Image credit: Jason Benjamin

Besides being the International Mother Language Day, February 21 might become significant in history for another reason. Especially, among members of the Bitcoin community.

Yesterday, representatives from the bitcoin industry and members of the development community have agreed on several key points to scale Bitcoin in Hong Kong’s Cyberport and made a press release outlining their intentions.

The press release was signed by a large group of Bitcoin miners, who make up almost 80 percent of the network’s hashrate. Furthermore, representatives of major Bitcoin exchanges and several key Bitcoin Core Contributors were also among the signatories.

The Bitcoin Core team met with some of the members from China’s Bitcoin mining community in Hong Kong, and reportedly the meeting last as long as 18 hours! Sources closed to the meeting organizers said that Bitcoin Core Development Project proposed a roadmap to scale the Blockchain size. They have so far proposed to make the source code for the scaled up Bitcoin by July 2017.

However, prior to this release, a new version called Segregated Witness (SegWit) will be released in April. “SegWit continues to be developed actively as a soft-fork and is likely to proceed towards release over the next two months, as originally scheduled,” the press release outlined.
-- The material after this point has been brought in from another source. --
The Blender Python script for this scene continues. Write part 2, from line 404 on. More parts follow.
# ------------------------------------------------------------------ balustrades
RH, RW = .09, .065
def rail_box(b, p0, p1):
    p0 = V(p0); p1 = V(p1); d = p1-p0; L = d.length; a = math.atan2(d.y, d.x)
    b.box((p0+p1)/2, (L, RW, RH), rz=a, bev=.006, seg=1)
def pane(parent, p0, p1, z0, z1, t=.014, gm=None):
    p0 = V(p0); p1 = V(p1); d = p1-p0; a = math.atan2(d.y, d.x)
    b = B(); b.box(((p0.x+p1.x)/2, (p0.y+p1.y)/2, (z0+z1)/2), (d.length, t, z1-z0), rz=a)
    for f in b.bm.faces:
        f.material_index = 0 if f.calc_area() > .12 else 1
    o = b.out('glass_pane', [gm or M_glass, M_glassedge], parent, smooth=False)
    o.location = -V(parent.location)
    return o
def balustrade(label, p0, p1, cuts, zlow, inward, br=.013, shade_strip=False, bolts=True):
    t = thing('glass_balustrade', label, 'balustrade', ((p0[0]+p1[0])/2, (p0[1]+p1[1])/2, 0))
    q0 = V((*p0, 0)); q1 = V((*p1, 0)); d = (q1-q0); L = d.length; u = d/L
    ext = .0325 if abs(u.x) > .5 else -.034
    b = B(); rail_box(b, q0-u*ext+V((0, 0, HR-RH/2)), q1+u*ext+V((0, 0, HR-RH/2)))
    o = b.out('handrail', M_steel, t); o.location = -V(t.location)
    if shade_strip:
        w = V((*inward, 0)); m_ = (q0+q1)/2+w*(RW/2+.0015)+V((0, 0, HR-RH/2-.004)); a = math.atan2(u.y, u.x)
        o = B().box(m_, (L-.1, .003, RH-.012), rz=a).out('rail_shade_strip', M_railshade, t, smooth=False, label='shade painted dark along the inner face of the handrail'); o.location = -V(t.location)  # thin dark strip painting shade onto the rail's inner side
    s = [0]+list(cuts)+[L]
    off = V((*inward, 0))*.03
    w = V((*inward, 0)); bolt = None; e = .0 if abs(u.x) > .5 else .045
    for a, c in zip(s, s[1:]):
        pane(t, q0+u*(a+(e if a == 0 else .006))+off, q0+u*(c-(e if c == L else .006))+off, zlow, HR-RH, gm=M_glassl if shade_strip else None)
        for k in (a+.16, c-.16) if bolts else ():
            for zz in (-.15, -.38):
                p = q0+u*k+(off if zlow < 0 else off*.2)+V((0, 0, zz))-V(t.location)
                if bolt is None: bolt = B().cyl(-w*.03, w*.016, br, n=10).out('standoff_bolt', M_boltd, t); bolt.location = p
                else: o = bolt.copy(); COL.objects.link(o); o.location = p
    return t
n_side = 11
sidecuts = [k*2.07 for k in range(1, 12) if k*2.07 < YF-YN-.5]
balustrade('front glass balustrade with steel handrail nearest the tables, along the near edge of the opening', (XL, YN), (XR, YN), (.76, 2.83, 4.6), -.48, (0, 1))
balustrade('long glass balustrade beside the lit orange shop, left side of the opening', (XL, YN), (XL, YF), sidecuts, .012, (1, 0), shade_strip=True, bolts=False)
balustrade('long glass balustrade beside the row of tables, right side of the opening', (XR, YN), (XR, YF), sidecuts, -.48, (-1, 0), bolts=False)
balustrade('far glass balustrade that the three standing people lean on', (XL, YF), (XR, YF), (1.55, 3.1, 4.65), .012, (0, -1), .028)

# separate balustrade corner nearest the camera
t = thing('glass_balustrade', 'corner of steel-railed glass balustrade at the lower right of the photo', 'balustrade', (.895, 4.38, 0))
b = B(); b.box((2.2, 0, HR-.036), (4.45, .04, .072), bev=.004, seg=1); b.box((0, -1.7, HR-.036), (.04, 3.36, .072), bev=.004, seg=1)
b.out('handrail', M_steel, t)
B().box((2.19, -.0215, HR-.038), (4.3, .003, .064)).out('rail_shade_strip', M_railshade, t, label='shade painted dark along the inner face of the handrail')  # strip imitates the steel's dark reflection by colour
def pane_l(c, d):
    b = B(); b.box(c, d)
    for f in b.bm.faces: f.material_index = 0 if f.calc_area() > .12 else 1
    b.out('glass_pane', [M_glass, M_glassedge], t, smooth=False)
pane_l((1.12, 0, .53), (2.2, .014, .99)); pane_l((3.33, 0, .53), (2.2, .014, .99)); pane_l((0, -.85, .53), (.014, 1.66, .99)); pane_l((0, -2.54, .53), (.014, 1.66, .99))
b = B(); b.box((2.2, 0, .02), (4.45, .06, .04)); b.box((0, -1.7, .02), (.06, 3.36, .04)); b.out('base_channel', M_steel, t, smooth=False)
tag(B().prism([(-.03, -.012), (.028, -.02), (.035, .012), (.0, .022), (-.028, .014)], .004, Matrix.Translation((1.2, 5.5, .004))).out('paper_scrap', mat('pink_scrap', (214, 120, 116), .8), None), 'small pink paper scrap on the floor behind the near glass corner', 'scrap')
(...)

While the SegWit will be termed as a “soft fork” the press released noted that the later version will be a “hard fork” and include “features which are currently being discussed within technical communities.”

The hard fork version would include “an increase in the non-witness data to be around 2 MB, with the total size no more than 4 MB, and will only be adopted with broad support across the entire Bitcoin community,” mentioned the press release.

While the hard fork code will support 4 MB Blockchain size, the group said that both the SegWit and the hard fork versions will continue to be available side by side for the foreseeable future via Bitcoin Core-compatible consensus systems.